Start of Record set
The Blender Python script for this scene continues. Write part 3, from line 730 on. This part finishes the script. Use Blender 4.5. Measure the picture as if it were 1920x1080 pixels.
End of Record set
Start of Record set
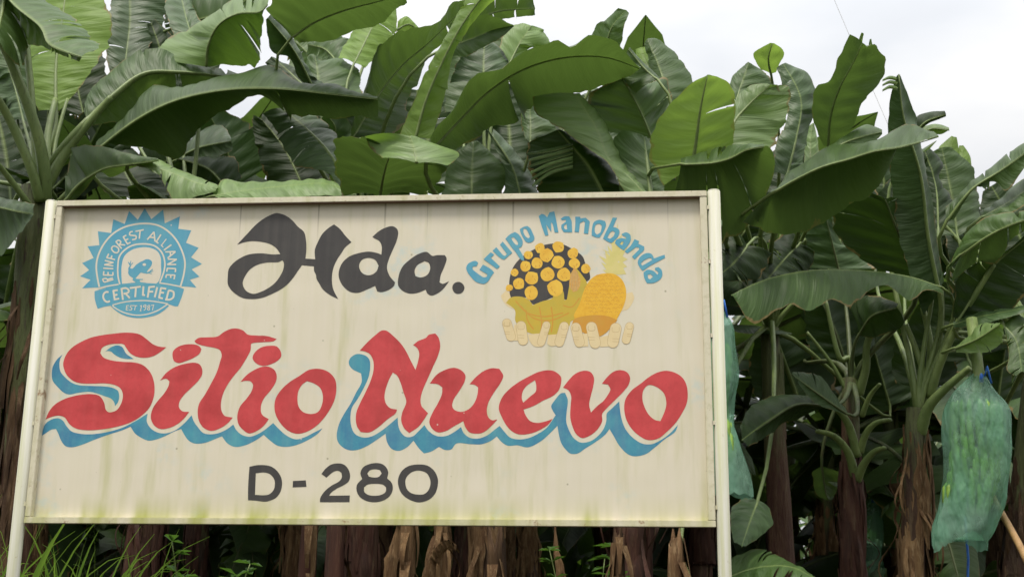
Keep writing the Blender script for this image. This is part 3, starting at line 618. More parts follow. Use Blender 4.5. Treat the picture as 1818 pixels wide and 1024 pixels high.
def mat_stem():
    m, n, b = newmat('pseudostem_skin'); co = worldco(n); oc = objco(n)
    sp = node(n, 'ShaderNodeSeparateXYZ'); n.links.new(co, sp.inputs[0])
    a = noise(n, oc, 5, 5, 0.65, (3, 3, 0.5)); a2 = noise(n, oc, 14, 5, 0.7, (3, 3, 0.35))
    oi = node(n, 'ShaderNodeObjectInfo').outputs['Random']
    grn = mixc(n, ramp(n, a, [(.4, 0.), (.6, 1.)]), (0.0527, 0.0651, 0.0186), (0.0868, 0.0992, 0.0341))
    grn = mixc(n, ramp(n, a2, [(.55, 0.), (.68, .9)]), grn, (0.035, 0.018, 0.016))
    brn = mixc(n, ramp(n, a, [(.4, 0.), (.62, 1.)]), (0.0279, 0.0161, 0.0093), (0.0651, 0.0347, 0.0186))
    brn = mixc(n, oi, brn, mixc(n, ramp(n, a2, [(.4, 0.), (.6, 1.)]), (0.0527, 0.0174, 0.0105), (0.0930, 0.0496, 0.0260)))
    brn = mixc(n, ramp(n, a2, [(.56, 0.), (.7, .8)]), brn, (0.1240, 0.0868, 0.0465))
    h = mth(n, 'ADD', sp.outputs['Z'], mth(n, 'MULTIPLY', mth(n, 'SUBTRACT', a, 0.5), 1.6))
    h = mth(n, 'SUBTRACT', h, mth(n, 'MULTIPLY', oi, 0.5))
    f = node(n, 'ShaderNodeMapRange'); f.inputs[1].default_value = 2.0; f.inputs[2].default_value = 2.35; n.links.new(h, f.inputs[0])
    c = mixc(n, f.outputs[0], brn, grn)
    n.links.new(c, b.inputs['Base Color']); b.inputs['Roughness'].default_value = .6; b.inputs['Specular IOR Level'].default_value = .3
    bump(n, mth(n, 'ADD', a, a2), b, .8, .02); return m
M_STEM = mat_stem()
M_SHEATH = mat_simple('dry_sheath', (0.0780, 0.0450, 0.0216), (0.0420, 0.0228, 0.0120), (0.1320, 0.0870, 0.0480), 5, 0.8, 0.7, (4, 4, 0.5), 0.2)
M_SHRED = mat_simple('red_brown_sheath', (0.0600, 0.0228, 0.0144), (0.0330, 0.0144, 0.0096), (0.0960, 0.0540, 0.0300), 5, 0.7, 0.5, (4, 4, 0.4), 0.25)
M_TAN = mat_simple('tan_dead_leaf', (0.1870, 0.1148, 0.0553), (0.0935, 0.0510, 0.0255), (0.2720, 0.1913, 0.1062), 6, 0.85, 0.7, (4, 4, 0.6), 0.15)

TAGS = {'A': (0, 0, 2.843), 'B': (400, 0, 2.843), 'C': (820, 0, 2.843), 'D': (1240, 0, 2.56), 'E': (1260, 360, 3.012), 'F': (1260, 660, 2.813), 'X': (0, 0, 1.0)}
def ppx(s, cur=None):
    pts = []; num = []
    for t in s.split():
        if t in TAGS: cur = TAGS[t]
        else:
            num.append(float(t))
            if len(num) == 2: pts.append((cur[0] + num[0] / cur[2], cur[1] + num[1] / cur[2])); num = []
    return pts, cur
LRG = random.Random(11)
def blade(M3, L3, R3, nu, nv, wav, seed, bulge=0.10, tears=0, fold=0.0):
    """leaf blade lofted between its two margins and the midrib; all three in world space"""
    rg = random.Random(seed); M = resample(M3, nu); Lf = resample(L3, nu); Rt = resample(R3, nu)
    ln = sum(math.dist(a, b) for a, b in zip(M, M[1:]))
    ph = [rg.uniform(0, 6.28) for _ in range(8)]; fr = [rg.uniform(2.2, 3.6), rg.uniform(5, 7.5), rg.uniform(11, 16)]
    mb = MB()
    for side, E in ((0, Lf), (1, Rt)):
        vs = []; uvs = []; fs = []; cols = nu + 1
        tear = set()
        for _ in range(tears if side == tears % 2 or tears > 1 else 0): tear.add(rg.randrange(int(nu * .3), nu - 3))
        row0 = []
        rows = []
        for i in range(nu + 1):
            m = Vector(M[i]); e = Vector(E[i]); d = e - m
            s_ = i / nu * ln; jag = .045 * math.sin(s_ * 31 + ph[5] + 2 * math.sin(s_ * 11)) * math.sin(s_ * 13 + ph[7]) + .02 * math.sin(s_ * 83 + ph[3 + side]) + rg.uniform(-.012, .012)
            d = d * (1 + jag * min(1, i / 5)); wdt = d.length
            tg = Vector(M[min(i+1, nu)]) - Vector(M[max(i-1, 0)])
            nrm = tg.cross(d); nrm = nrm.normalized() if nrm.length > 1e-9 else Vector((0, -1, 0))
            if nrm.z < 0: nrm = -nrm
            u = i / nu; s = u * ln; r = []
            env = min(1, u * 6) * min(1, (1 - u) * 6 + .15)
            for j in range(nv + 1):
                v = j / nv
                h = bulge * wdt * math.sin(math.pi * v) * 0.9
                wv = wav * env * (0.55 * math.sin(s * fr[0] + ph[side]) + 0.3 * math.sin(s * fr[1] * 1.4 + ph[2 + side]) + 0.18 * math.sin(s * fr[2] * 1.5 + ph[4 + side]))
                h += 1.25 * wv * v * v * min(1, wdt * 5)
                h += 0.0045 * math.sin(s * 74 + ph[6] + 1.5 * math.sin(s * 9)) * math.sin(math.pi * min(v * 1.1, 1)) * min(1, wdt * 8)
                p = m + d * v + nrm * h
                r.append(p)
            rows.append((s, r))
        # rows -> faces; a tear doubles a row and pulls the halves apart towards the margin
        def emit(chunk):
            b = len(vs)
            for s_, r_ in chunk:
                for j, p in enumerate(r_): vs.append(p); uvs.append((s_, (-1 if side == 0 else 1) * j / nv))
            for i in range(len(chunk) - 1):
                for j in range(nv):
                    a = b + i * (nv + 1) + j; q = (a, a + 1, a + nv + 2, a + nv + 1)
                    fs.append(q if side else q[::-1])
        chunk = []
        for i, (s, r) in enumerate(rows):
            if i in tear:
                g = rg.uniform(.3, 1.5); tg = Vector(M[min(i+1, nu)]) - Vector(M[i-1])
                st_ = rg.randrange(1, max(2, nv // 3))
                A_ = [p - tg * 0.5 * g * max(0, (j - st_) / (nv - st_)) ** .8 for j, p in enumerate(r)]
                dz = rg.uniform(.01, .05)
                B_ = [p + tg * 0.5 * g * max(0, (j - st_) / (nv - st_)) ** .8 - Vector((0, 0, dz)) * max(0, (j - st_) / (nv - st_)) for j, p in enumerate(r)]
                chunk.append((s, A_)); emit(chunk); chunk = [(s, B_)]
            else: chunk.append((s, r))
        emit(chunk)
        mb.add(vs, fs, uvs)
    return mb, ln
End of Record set
Exercise aim
Say how many lines of the data include the word "pixels". Respond with the number alone.

The completed task
2